His return to the State Department provided him with no vindication either. He was pushed off into low-level positions, outside his area of expertise, with no hope of advancement. He finally retired from the State Department in 1962.

For John Service, vindication would not come until 1971 when President Richard Nixon broke with over 20 years of U.S. thinking and adopted a China policy that appears indistinguishable from the one John Service had recommended three decades earlier. In 1973, a luncheon in his honor was given by the very same Foreign Service from which he had been dismissed more than 21 years earlier. And in 1994 he received the Foreign Service Cup, an award given annually to a retired Foreign Service officer by Diplomatic and Consular Officers, Retired.

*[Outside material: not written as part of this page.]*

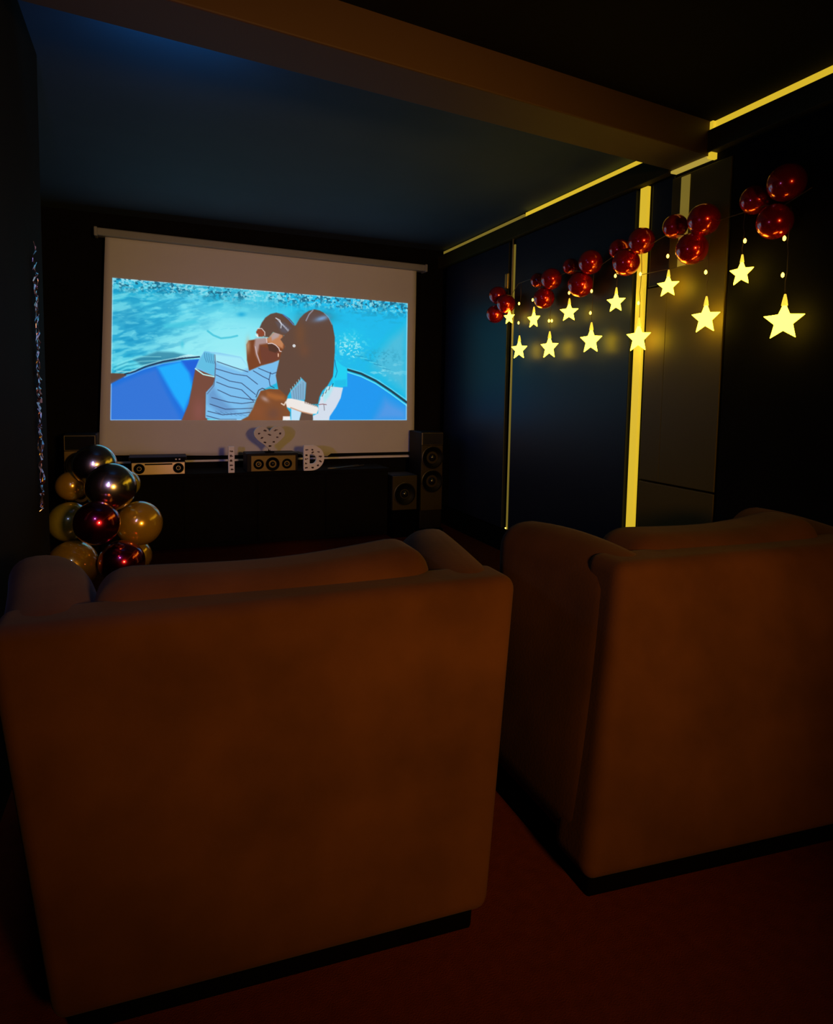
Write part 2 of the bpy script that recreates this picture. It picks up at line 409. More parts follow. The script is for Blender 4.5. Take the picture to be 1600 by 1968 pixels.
poly([(300, 622), (355, 612), (362, 618), (330, 627), (302, 630)], C(70, 200, 225), 5, 0.8)
blob(440, 602, 9, 5, C(20, 165, 215), 0.8)
blob(333, 660, 3, 7, C(70, 200, 225), 0.8)
polyline([(378, 634), (388, 642), (402, 648), (420, 646), (432, 643)], 3.5, C(40, 180, 210), 0.6)
# dark swirl and ripples above the gunwale
poly([(250, 690), (290, 674), (318, 675), (345, 682), (330, 692), (290, 702), (262, 700)], C(52, 135, 165), 5, 0.85)
for k in range(9):
    y0 = 690+k*3.6
    polyline([(216+k, y0+12), (238, y0+2), (262, y0-6+k), (296, y0-6)], 1.0, C(25, 110, 140) if k % 2 else C(160, 240, 240), 0.6)
for k in range(4): polyline([(322+k*6, 688-k), (330+k*6, 683-k), (345+k*4, 680+k)], 1.2, C(200, 245, 250), 0.8)
# boat, left of the pair
poly([(212, 716), (238, 717), (238, 728), (212, 738)], ROOM_WASH, 2)
bl = [(208, 740), (238, 721), (270, 706), (300, 697), (330, 691), (366, 688), (372, 740), (330, 812), (208, 812)]
poly(bl, C(8, 110, 225), 2)
poly([(208, 742), (262, 714), (290, 704), (308, 750), (332, 800), (330, 812), (208, 812)], C(58, 118, 214), 16, 0.85)
poly([(290, 704), (330, 693), (345, 715), (352, 745), (336, 790), (318, 760)], C(0, 176, 255), 7, 0.95)
poly([(335, 693), (366, 690), (364, 720), (352, 722)], C(20, 95, 215), 6, 0.9)
polyline([(236, 718), (252, 713), (270, 703.5), (300, 693.5), (330, 687.5), (363, 684)], 2.6, C(25, 42, 80))
polyline([(222, 712), (244, 714), (268, 700.5), (300, 690.5), (330, 684.5), (363, 681)], 1.0, C(190, 235, 240), 0.8)
polyline([(235, 724), (268, 708), (300, 697.5), (330, 692)], 1.2, C(120, 190, 250), 0.8)
# boat, right
br = [(606, 812), (616, 795), (632, 770), (641, 745), (650, 714), (680, 722), (715, 738), (750, 759), (784, 782), (784, 812)]
poly(br, C(0, 152, 240), 2)
poly([(700, 812), (730, 760), (784, 785), (784, 812)], C(92, 152, 228), 30, 0.85)
polyline([(651, 709), (680, 717), (712, 731), (745, 750), (783, 774)], 4.2, C(24, 62, 78))
polyline([(651, 714), (680, 722.5), (712, 736.5), (745, 756), (783, 780)], 1.6, C(110, 235, 250))
polyline([(651, 706), (680, 713.5), (712, 727), (745, 746), (783, 769)], 0.9, C(180, 240, 245), 0.7)
for k in range(16): polyline([(470+k*9.5, 560+k*1.1), (471+k*9.3, 590+8*math.sin(k*2.1))], 1.2, C(90, 220, 245), 0.35)
for k in range(9): polyline([(300+k*17, 640-k*1.5), (312+k*17, 638-k*1.5+2*math.sin(k))], 1.0, C(90, 210, 230), 0.4)
for k in range(14):
    a_ = k*2.4; x_, y_ = 655+26*math.cos(a_)*(0.4+0.04*k), 668+18*math.sin(a_)*(0.4+0.04*k)
    polyline([(x_, y_), (x_+6*math.cos(a_*1.7), y_+4*math.sin(a_*1.7))], 1.4, C(190, 245, 245), 0.8)
for k in range(8): polyline([(668+k*10, 682+k*4), (684+k*10, 684+k*4.4)], 1.2, C(120, 225, 240) if k % 2 else C(20, 130, 175), 0.6)
# his arm
poly([(356, 706), (392, 722), (386, 745), (375, 757), (374, 800), (380, 812), (330, 812), (344, 775), (351, 735)], C(118, 74, 60), 2)
blob(362, 790, 12, 26, C(140, 84, 80), 0.6)
# his shirt
sh = [(356, 706), (363, 688), (372, 673), (400, 676), (440, 684), (452, 702), (477, 701), (511, 689), (511, 704), (506, 735), (482, 747), (468, 764), (461, 785), (452, 800), (430, 812), (374, 803), (375, 753), (388, 738), (392, 722)]
poly(sh, C(122, 190, 238), 1.5)
poly([(384, 676), (440, 684), (456, 705), (440, 712), (400, 697), (388, 690)], C(170, 238, 250), 8, 0.9)
poly([(358, 704), (365, 687), (373, 674), (390, 678), (391, 722)], C(95, 190, 225), 3, 0.9)
polyline([(356, 707), (370, 718), (391, 723)], 2.0, C(190, 250, 250))
for k in range(5): polyline([(372+k*4, 676+k), (373+k*4, 686+k*1.6), (376+k*4, 694+k)], 1.1, C(60, 120, 165), 0.7)
polyline([(391, 680), (392, 700), (391, 722), (389, 740), (377, 756)], 1.4, C(85, 80, 100), 0.8)
poly([(377, 756), (388, 742), (398, 760), (430, 792), (400, 795), (378, 775)], C(90, 130, 185), 10, 0.55)
st = [[(395, 693), (425, 704), (452, 713)], [(393, 707), (425, 717), (450, 721), (470, 737)], [(393, 719), (418, 731), (440, 735), (466, 757)],
      [(394, 733), (415, 742), (440, 748), (462, 770)], [(396, 748), (420, 760), (440, 764), (465, 768)], [(385, 763), (415, 772), (440, 775), (463, 772)],
      [(382, 776), (410, 786), (440, 785), (460, 784)], [(378, 790), (405, 797), (440, 794), (455, 792)], [(376, 799), (400, 806), (430, 806)],
      [(472, 706), (498, 717), (512, 712)], [(462, 711), (480, 722), (492, 728)], [(495, 714), (492, 728), (494, 740), (502, 744)]]
for s_ in st: polyline(s_, 1.2, C(40, 45, 80), 0.85)
for k in range(6): polyline([(392+k*9, 790+k), (404+k*9, 797+k*0.5)], 1.0, C(60, 100, 150), 0.5)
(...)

It is said that living well is the best revenge, and if so, Service did achieve a measure of revenge in addition to vindication. He worked for a number of years as library curator of the Center for Chinese Studies at the University of California at Berkeley, and then as editor for the University of California Press. After diplomatic ties with China were reestablished in the early 1970s, Service made numerous trips back to China. On one, he and New York Times reporter Harrison Salisbury, retraced the route of the "Long March". He also belonged to various organizations that promoted better U.S.- China relations. Service passed away at 89. His nemesis, Joseph McCarthy, did not handle adversity so well. Like John Service, McCarthy suffered disgrace (although he did not lose his job). In 1954, he was censured by the U.S. Senate for abuse of power but remained as Senator from Wisconsin. Already known as a drinker, he drank more heavily. His alcoholism in turn aggravated existing health problems. McCarthy developed liver ailments and died of acute hepatitis in 1957 at the age of 49.

The country may have paid a heavy price for the short-circuiting of John Service's diplomatic career. Some observers such as David Halberstam and Barbara Tuchman believe that had their careers taken a normal course, John Service and the other ousted China specialists would have been senior officials in the State Department hierarchy by the time John Kennedy and Lyndon Johnson assumed office, where they would have been in a position to steer both men clear of the policies that led to the War in Vietnam.